** START Material provided **

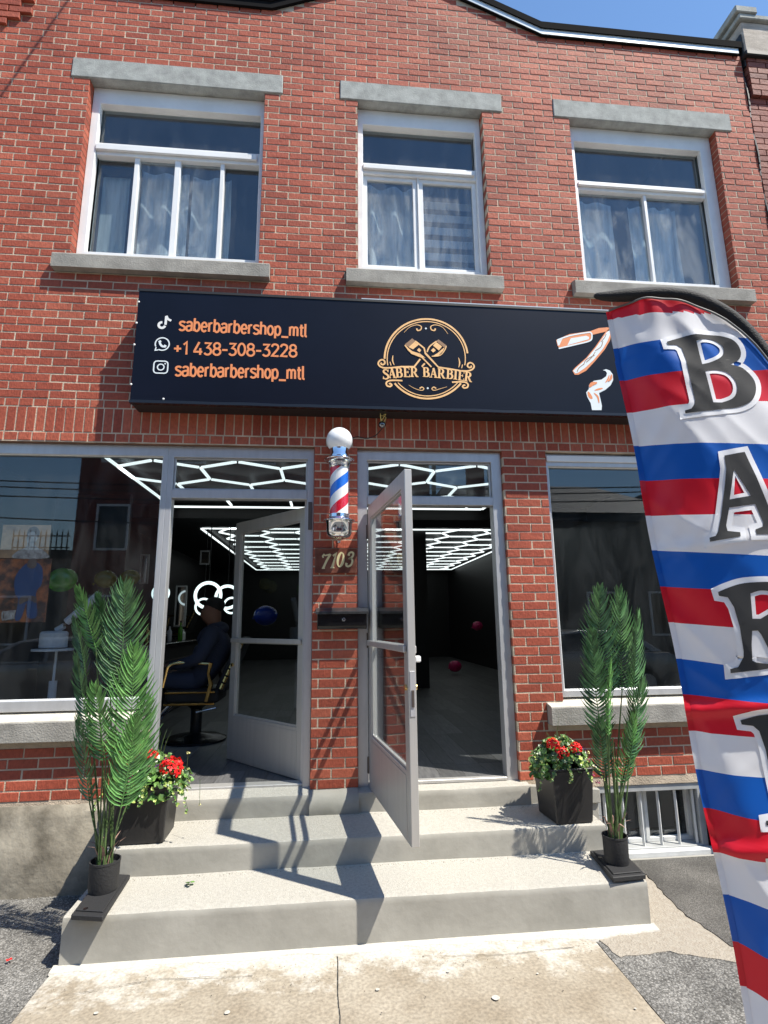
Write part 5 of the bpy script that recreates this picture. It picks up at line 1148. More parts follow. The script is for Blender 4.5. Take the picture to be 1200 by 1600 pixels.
def letter_mesh(loops,off,layer):
    cu=bpy.data.curves.new('outline','CURVE'); cu.dimensions='2D'; cu.fill_mode='BOTH'; cu.offset=off
    for lp in loops:
        sp=cu.splines.new('POLY'); sp.points.add(len(lp)-1); sp.use_cyclic_u=True
        for i,p in enumerate(lp): sp.points[i].co=(p.x,p.y,0,1)
    ob=bpy.data.objects.new('outline_source',cu); COL.objects.link(ob); dg=bpy.context.evaluated_depsgraph_get(); dg.update()
    me=bpy.data.meshes.new_from_object(ob.evaluated_get(dg)); bpy.data.objects.remove(ob); bpy.data.curves.remove(cu)
    bm=bmesh.new(); bm.from_mesh(me); bmesh.ops.remove_doubles(bm,verts=bm.verts,dist=1e-5)
    xs=[v.co.x for v in bm.verts]; ys=[v.co.y for v in bm.verts]
    if not xs: return me
    x=min(xs)
    while x<max(xs): bmesh.ops.bisect_plane(bm,geom=bm.verts[:]+bm.edges[:]+bm.faces[:],plane_co=(x,0,0),plane_no=(1,0,0)); x+=.010
    y=min(ys)
    while y<max(ys): bmesh.ops.bisect_plane(bm,geom=bm.verts[:]+bm.edges[:]+bm.faces[:],plane_co=(0,y,0),plane_no=(0,1,0)); y+=.010
    for v in bm.verts: v.co=f3(v.co.x,v.co.y,layer)
    bmesh.ops.recalc_face_normals(bm,faces=bm.faces)
    bm.to_mesh(me); bm.free(); me.polygons.foreach_set('use_smooth',[True]*len(me.polygons)); return me
def chk(lp): 
    a=sum(lp[i].x*lp[(i+1)%len(lp)].y-lp[(i+1)%len(lp)].x*lp[i].y for i in range(len(lp))); return a
def offs(lp,d,hole=False):
    n=len(lp); a=chk(lp); sg=(1 if a>0 else -1)*(-1 if hole else 1); out=[]
    for i in range(n):
        p,q,r_=lp[i-1],lp[i],lp[(i+1)%n]; t1=(q-p);t2=(r_-q)
        if t1.length<1e-6 or t2.length<.0025: continue
        t1.normalize();t2.normalize(); n1=Vector((t1.y,-t1.x))*sg;n2=Vector((t2.y,-t2.x))*sg; bi=n1+n2
        if bi.length<.3: out+= [q+n1*d,q+n2*d]; continue
        bi.normalize(); k=d/max(.6,bi.dot(n1)); out.append(q+bi*k)
    return out
for nm,loops in LET:
    big=[offs(lp,.019*FK if i==0 else .0125,hole=i>0) for i,lp in enumerate(loops)]
    lo=loops[0]
    if nm=='R': o0=CR([(1190,1012),(1140,1014)],*c8); n0=len(lo); lo=lo[:n0-16]+lo[n0-9:] if False else [p for i,p in enumerate(lo) if not (RN[0]<=i<=RN[1])]
    me=letter_mesh([offs(lo,.0195*FK)]+[offs(l,.014*FK,True) for l in loops[1:]],0,.0022); o=link('letter_outline',me,MT['ltw'],FG)
    me=letter_mesh(loops,0,.0036); link('letter',me,MT['ltr'],o)
# ================================================================ INSIDE THE SHOP
LEDC=(.9,1.0,1.0)
MT['led']=mat('led_tube',(.8,.8,.8),.5,emit=LEDC,estr=.85)
ZC=3.34
def hexgrid(x0,x1,y0,y1,s_,flat,name,lab,single):
    T=thing(name,lab,'ceiling light',((x0+x1)/2,(y0+y1)/2,ZC)); es=set(); rnd=lambda v:(round(v[0],3),round(v[1],3))
    if flat: px_,py_=1.5*s_,math.sqrt(3)*s_
    else: px_,py_=math.sqrt(3)*s_,1.5*s_
    for i in range(-3,int((x1-x0)/px_)+4):
        for j in range(-3,int((y1-y0)/py_)+4):
            if flat: cx=x0+i*px_; cy=y0+j*py_+(py_/2 if i%2 else 0); ang=[60*k for k in range(6)]
            else: cx=x0+i*px_+(px_/2 if j%2 else 0); cy=y0+j*py_; ang=[30+60*k for k in range(6)]
            V=[(cx+s_*math.cos(R(a)),cy+s_*math.sin(R(a))) for a in ang]
            for k in range(6):
                a,b=V[k],V[(k+1)%6]; ka,kb=rnd(a),rnd(b)
                if all(x0-.01<q[0]<x1+.01 and y0-.01<q[1]<y1+.01 for q in(a,b)): es.add((min(ka,kb),max(ka,kb)))
    segs=[(a,b) for a,b in es]+[((x0,y0),(x0,y1)),((x0,y1),(x1,y1)),((x1,y0),(x1,y1)),((x0,y0),(x1,y0))]
    m=MB(); hs=[]
    for a,b in segs:
        a=Vector((*a,ZC));b=Vector((*b,ZC)); d=(b-a); 
        if d.length<.05: continue
        u=d.normalized()*.018; w_=Vector((-d.y,d.x,0)).normalized()*.014
        q=[a+u-w_,b-u-w_,b-u+w_,a+u+w_]; t=MB() if single else m
        t.add([v-ZV*.012 for v in q]+[v+ZV*.010 for v in q],[(0,1,2,3),(4,7,6,5),(0,4,5,1),(1,5,6,2),(2,6,7,3),(3,7,4,0)])
        if single: part('light_tube',t,MT['led'],T)
    if not single: o=part('light_tubes',m,MT['led'],T); o['kind']='stuff'
hexgrid(-2.22,2.30,1.15,3.70,.49,False,'hexagon_light','glowing white honeycomb ceiling light just inside the shop front',True)
hexgrid(-2.22,3.95,5.55,13.2,.46,True,'hexagon_light','glowing white honeycomb ceiling light running deep into the shop',False)
struct('ceiling_beam',MB().box(-3.59,4.04,3.9,4.6,3.21,3.415),MT['dark_wall'])
PL_=at(638,900,5.6),at(667,900,5.6)
struct('pillar',MB().box(PL_[0].x,PL_[1].x,5.6,6.0,.565,3.415),MT['dark_wall'])
struct('side_partition',MB().box(-3.55,-2.62,3.2,3.3,.565,3.4),MT['dark_wall'])
# ring lamps
MT['ring']=mat('ring_led',(.8,.8,.8),.5,emit=(.80,1.0,1.0),estr=.85)
def ringlamp(px,py,r,y,lab):
    q=at(px,py,y); T=thing('ring_lamp',lab,'ring lamp',(q.x,y,q.z),'glowing ring lamps on the back wall')
    part('ring',MB().tube([(q.x+r*math.cos(a*PI/20),y,q.z+r*math.sin(a*PI/20)) for a in range(41)],r*.13,8,cap=False),MT['ring'],T,smooth=True)
    part('bracket',MB().tube([(q.x,y+.03,q.z+r),(q.x,y+.03,3.3)],.008,6),MT['black'],T)
ringlamp(325,930,.185,4.3,'largest glowing white ring lamp seen above the seated person')
ringlamp(355,933,.175,4.8,'second glowing ring lamp partly behind the inward door')
ringlamp(318,948,.130,5.3,'small glowing ring lamp overlapping the lower left of the largest ring')
ringlamp(362,946,.130,5.6,'small glowing ring lamp low behind the inward door edge')
ringlamp(251,927,.112,3.9,'ring lamp half hidden by the mullion of the left window')
def mirror(px0,px1,py0,py1,y,lab):
    a=at(px0,py0,y);b=at(px1,py1,y); T=thing('wall_mirror',lab,'mirror',((a.x+b.x)/2,y,b.z))
    part('frame',MB().ring(a.x,b.x,b.z,a.z,.022,.022,.022,.022,y,y+.03),MT['ring2'],T); part('glass',MB().box(a.x+.022,b.x-.022,y+.012,y+.018,b.z+.022,a.z-.022),MT['chrome_dark'],T)
MT['ring2']=mat('pale_frame',(.35,.35,.36),.4); MT['chrome_dark']=mat('dark_mirror',(.35,.36,.38),.05,metal=1)
mirror(275,289,915,979,4.6,'tall narrow mirror with pale frame left of the ring lamps')
mirror(313,328,860,882,5.0,'small tilted picture frame reflecting the ceiling lights')
mirror(220,230,866,912,3.1,'narrow pale framed mirror seen through the display window')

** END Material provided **

--- The request ---
List the lines that contain the word "picture".

--- Output for this exercise ---
Write part 5 of the bpy script that recreates this picture. It picks up at line 1148. More parts follow. The script is for Blender 4.5. Take the picture to be 1200 by 1600 pixels.
mirror(313,328,860,882,5.0,'small tilted picture frame reflecting the ceiling lights')